For China, the treaty proved that the country was capable of using its economic ties to impact international relations. “It’s a sign of Chinese agility to take advantage of some anger directed at the United States by Saudi Arabia and a little bit of a vacuum there, and it’s a reflection of the fact that the Saudis and Iranians have been talking for some time. And it’s an unfortunate indictment of U.S. policy,” said Daniel C. Kurtzer, a former ambassador to Israel and Egypt.

The Middle East is not the only theater China sets its eyes on. Right before President Xi visited Russia about two weeks ago, Chinese state media propagandized that China could become the pivotal peace broker in the Ukraine War. “The mere fact that China is involving itself in different conflicts and trying to affect such peace deals is a significant development. Maybe China feels the time is right to put its diplomatic and economic clout behind the rhetoric,” says Jonathan Sullivan, director of China programs at the Asia Research Institute of U.K.’s Nottingham University. 

A lot of analysts are nonetheless doubtful that China’s diplomatic ambition in Ukraine can be as successful as it has been in the Middle East. “Saudi Arabia and Iran actually want to talk and improve relations, while Russia and Ukraine don’t, at least for now. However, Xi could act as a backchannel, which could start momentum towards talks that for now seem unlikely with both sides hardening their stances in the grinding war,” said Yun Sun, director of the China Program at the Washington-based Stimson Center. 

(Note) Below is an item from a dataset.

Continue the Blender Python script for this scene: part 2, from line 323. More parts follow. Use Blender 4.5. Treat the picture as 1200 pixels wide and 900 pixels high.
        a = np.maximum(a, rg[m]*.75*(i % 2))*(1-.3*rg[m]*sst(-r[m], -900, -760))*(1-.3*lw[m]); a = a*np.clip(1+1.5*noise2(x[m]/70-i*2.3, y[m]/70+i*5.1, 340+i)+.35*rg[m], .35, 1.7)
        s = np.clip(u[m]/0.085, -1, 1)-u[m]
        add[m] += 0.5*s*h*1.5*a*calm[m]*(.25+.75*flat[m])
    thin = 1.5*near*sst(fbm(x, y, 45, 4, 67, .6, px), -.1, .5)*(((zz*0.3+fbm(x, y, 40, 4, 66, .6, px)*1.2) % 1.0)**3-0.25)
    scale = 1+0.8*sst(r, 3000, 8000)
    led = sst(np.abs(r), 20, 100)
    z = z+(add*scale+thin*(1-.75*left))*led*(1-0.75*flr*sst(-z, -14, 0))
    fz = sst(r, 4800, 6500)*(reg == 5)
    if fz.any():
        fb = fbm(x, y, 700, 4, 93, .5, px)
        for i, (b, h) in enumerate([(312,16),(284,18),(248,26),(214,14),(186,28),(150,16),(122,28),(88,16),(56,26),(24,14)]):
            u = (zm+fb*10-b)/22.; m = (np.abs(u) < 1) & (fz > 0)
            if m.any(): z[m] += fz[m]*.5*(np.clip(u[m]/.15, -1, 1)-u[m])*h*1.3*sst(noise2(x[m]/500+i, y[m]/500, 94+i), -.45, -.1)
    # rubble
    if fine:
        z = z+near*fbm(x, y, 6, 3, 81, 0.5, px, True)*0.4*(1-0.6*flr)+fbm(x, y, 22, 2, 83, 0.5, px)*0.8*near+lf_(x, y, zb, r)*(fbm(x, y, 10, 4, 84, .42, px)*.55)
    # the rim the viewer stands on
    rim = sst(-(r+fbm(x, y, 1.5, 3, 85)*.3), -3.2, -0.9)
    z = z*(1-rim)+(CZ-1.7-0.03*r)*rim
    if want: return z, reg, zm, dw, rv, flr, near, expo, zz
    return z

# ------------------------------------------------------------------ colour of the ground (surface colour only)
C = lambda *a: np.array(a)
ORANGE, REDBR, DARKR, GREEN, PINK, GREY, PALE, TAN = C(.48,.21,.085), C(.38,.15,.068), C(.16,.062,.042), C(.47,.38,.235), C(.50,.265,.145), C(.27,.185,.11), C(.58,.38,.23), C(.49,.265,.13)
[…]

In the meantime, Ukrainian President Zelenskyy showed his willingness to engage in diplomatic talks about a potential peace treaty with China. He has spoken publicly about that he had also asked China to get involved in talks but was waiting for an answer. “The motivation could be that Ukraine does not want to torpedo the chances of Chinese support for its reconstruction, or that China expanded trade with Ukraine after Russia invaded Crimea in 2014 and did not recognise the annexed territory as Russian. Most importantly, Zelenskyy does not want to provoke China so much that they start arming Russia,” said Samuel Ramani, a Russia expert at Oxford University.

The assertive diplomatic stance is overall an instrumental step in President Xi’s plan to reshape the current global power balance from a unipolar to a multipolar world with multiple great powers. “Change is coming that hasn’t happened in 100 years. And we are driving this change together. Please, take care, dear friend,” said Xi as he held Putin’s hand warmly before being waved off by the Russian President.